**DIRECTIVE**
Include in the output only the lines from the opening of the records through the line containing "l.new(vec, t.inputs['Vector']); return", each printed exactly; pictures are omitted.

= = = = =

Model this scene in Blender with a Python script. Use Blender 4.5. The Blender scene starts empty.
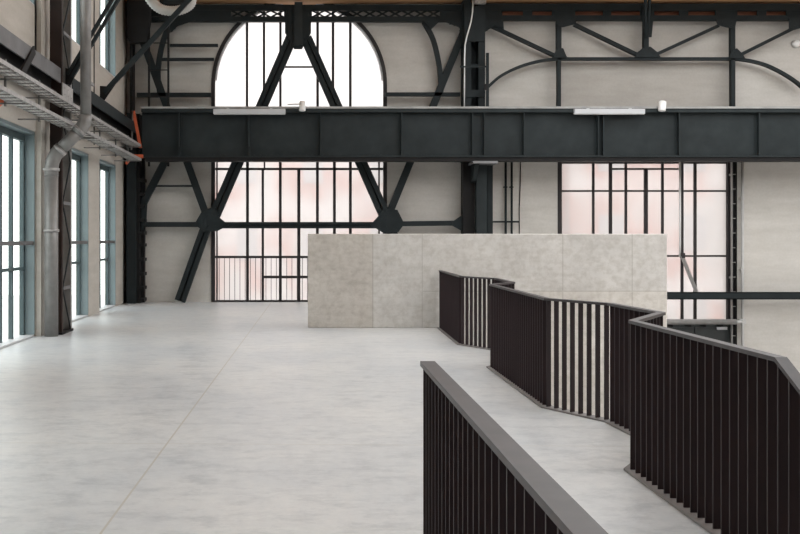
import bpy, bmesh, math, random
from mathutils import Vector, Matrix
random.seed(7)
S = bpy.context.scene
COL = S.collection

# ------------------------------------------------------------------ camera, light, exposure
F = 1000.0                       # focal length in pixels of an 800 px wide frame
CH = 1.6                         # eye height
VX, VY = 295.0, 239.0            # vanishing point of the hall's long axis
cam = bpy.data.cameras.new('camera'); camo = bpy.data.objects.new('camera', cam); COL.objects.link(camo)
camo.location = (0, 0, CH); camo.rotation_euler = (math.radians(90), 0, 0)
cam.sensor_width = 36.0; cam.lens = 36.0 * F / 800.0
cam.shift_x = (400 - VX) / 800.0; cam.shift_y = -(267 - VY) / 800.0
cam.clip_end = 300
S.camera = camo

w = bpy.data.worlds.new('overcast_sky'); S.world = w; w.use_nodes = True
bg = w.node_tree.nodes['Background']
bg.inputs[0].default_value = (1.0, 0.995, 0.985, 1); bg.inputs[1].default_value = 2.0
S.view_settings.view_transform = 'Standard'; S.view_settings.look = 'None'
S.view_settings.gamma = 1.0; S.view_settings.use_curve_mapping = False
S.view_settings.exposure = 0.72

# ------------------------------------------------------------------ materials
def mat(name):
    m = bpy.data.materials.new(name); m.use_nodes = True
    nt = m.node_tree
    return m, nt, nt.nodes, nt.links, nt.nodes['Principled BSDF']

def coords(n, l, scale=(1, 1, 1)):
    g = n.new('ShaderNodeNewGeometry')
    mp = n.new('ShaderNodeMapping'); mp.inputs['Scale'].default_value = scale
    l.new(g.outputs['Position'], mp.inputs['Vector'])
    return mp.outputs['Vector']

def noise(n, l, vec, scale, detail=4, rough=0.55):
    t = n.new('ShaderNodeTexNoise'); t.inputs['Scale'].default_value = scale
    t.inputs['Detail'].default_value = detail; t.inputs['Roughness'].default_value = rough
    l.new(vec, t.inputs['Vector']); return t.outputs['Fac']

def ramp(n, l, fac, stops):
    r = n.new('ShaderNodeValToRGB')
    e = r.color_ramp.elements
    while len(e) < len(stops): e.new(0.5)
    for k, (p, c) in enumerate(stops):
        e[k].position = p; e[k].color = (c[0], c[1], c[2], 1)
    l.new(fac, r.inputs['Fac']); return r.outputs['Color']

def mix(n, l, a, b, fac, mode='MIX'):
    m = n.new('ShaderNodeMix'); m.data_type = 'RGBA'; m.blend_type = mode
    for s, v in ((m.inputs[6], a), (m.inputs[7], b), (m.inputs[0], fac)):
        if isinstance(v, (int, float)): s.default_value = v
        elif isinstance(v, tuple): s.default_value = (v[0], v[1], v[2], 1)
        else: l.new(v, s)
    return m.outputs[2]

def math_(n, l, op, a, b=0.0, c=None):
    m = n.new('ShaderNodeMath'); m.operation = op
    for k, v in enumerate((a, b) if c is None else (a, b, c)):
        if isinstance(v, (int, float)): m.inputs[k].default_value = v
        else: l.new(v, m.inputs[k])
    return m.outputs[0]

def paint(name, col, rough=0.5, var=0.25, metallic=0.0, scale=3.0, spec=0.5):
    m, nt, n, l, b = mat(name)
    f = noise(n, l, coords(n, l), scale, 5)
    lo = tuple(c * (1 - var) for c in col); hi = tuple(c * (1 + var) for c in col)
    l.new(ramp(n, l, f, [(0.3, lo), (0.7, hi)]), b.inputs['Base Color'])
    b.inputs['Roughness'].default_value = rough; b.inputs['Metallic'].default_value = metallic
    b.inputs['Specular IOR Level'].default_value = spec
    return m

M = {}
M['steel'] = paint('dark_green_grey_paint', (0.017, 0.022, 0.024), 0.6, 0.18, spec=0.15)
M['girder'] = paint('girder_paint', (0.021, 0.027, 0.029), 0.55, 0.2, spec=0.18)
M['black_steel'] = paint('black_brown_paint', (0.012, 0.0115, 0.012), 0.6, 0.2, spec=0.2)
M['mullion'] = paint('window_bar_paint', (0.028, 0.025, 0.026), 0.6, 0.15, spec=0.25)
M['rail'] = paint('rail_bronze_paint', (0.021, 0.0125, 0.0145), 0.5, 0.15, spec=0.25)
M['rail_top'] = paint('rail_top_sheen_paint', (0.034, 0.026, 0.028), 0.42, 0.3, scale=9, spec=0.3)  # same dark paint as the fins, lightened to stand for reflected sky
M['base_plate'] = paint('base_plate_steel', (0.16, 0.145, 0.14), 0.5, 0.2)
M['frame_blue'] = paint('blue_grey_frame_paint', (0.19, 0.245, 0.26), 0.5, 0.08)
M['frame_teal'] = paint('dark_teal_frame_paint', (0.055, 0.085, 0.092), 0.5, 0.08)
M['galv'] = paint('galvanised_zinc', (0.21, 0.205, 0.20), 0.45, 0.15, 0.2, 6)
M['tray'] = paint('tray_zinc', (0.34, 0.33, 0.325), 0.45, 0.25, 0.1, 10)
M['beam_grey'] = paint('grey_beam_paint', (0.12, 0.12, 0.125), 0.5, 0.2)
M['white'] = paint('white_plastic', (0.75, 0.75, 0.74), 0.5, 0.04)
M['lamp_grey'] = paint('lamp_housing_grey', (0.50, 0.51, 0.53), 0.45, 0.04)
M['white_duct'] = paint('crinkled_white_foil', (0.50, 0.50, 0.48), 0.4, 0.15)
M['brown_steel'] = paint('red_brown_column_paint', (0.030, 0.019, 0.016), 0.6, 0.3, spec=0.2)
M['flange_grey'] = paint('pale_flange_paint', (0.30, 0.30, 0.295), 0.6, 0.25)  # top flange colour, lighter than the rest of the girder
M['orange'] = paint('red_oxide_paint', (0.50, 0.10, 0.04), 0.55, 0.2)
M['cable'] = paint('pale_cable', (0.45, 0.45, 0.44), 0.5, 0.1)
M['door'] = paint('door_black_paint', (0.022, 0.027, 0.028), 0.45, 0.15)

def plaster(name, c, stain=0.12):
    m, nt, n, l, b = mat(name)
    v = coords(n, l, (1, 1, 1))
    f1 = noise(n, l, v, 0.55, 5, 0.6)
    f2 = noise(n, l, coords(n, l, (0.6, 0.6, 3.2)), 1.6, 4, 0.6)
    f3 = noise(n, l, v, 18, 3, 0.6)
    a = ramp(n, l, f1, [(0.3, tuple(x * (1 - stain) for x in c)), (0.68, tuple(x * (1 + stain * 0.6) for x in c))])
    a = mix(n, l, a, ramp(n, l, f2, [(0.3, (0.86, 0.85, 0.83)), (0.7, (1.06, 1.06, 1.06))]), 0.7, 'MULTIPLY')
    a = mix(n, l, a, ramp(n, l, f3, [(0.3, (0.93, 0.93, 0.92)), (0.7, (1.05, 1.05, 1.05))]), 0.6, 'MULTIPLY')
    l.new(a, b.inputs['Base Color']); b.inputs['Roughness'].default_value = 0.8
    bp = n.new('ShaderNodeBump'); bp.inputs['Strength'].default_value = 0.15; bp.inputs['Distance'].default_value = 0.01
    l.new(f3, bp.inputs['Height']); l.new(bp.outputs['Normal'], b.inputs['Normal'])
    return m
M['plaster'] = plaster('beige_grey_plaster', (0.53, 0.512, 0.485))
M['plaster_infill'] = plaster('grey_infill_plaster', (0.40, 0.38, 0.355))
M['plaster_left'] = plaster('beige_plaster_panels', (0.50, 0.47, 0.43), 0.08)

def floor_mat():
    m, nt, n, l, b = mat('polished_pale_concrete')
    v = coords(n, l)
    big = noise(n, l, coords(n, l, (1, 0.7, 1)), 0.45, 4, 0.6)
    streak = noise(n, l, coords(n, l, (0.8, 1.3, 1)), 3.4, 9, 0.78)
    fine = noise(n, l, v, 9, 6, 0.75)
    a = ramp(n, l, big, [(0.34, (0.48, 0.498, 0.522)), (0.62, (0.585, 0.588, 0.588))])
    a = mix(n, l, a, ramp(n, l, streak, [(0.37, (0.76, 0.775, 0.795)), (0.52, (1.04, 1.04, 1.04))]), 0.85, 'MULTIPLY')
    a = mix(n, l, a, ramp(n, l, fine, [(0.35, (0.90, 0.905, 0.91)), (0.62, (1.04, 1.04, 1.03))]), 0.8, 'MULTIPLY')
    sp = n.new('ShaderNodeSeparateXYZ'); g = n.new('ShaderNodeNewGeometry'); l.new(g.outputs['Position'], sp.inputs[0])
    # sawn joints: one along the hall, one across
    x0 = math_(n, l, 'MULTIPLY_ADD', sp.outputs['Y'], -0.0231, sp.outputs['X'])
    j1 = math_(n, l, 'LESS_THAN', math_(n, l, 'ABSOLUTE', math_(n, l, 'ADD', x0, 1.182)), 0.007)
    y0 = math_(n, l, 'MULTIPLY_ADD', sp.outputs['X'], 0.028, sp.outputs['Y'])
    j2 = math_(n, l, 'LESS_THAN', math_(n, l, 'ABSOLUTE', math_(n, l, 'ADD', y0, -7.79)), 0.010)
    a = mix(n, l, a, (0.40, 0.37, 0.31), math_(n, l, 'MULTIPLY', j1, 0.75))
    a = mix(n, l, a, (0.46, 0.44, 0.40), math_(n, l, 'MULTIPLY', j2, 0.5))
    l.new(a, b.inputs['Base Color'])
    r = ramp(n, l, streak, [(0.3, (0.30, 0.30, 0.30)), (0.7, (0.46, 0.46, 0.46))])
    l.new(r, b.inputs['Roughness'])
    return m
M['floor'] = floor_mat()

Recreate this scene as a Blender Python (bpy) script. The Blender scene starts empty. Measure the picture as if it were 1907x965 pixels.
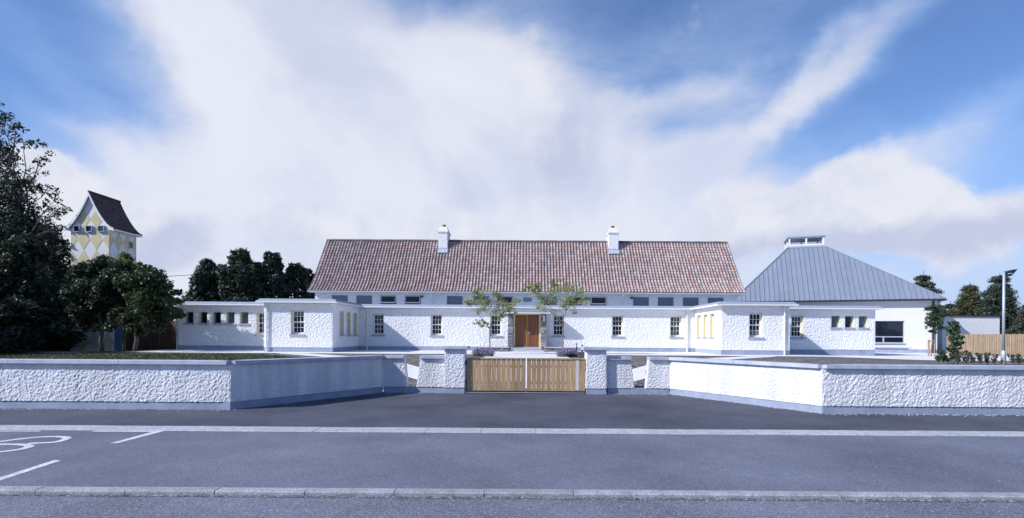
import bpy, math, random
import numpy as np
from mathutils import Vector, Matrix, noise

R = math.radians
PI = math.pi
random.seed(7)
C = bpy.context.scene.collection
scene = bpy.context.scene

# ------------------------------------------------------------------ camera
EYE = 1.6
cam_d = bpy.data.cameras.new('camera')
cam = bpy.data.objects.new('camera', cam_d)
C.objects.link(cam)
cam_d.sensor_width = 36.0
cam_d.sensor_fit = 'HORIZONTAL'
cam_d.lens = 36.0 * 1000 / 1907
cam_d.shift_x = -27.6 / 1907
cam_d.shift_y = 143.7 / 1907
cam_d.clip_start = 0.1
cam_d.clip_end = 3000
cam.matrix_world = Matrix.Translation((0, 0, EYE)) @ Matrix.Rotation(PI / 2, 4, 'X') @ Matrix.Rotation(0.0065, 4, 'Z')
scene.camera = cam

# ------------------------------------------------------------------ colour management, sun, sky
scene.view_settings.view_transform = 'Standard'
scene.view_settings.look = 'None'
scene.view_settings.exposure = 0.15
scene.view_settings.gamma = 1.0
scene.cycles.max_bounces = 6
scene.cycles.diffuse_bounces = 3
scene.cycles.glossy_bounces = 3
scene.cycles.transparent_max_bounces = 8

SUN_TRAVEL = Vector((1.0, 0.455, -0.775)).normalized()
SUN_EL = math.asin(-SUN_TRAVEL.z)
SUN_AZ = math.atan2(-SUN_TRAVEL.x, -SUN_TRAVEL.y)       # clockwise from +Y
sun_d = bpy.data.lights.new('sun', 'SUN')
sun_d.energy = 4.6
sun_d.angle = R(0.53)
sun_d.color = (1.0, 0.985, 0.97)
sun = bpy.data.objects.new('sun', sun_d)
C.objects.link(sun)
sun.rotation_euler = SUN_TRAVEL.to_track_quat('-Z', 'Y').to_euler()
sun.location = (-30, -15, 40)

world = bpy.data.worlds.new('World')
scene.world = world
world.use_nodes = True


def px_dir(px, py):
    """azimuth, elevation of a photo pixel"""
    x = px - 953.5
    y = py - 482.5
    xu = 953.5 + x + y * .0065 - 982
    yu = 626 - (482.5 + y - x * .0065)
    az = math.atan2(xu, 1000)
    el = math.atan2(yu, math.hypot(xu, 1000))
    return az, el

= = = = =

**OUTPUT**
Model this scene in Blender with a Python script. Use Blender 4.5. The Blender scene starts empty.
import bpy, bmesh, math, random
from mathutils import Vector, Matrix
random.seed(7)
S = bpy.context.scene
COL = S.collection

# ------------------------------------------------------------------ camera, light, exposure
F = 1000.0                       # focal length in pixels of an 800 px wide frame
CH = 1.6                         # eye height
VX, VY = 295.0, 239.0            # vanishing point of the hall's long axis
cam = bpy.data.cameras.new('camera'); camo = bpy.data.objects.new('camera', cam); COL.objects.link(camo)
camo.location = (0, 0, CH); camo.rotation_euler = (math.radians(90), 0, 0)
cam.sensor_width = 36.0; cam.lens = 36.0 * F / 800.0
cam.shift_x = (400 - VX) / 800.0; cam.shift_y = -(267 - VY) / 800.0
cam.clip_end = 300
S.camera = camo

w = bpy.data.worlds.new('overcast_sky'); S.world = w; w.use_nodes = True
bg = w.node_tree.nodes['Background']
bg.inputs[0].default_value = (1.0, 0.995, 0.985, 1); bg.inputs[1].default_value = 2.0
S.view_settings.view_transform = 'Standard'; S.view_settings.look = 'None'
S.view_settings.gamma = 1.0; S.view_settings.use_curve_mapping = False
S.view_settings.exposure = 0.72

# ------------------------------------------------------------------ materials
def mat(name):
    m = bpy.data.materials.new(name); m.use_nodes = True
    nt = m.node_tree
    return m, nt, nt.nodes, nt.links, nt.nodes['Principled BSDF']

def coords(n, l, scale=(1, 1, 1)):
    g = n.new('ShaderNodeNewGeometry')
    mp = n.new('ShaderNodeMapping'); mp.inputs['Scale'].default_value = scale
    l.new(g.outputs['Position'], mp.inputs['Vector'])
    return mp.outputs['Vector']

def noise(n, l, vec, scale, detail=4, rough=0.55):
    t = n.new('ShaderNodeTexNoise'); t.inputs['Scale'].default_value = scale
    t.inputs['Detail'].default_value = detail; t.inputs['Roughness'].default_value = rough
    l.new(vec, t.inputs['Vector']); return t.outputs['Fac']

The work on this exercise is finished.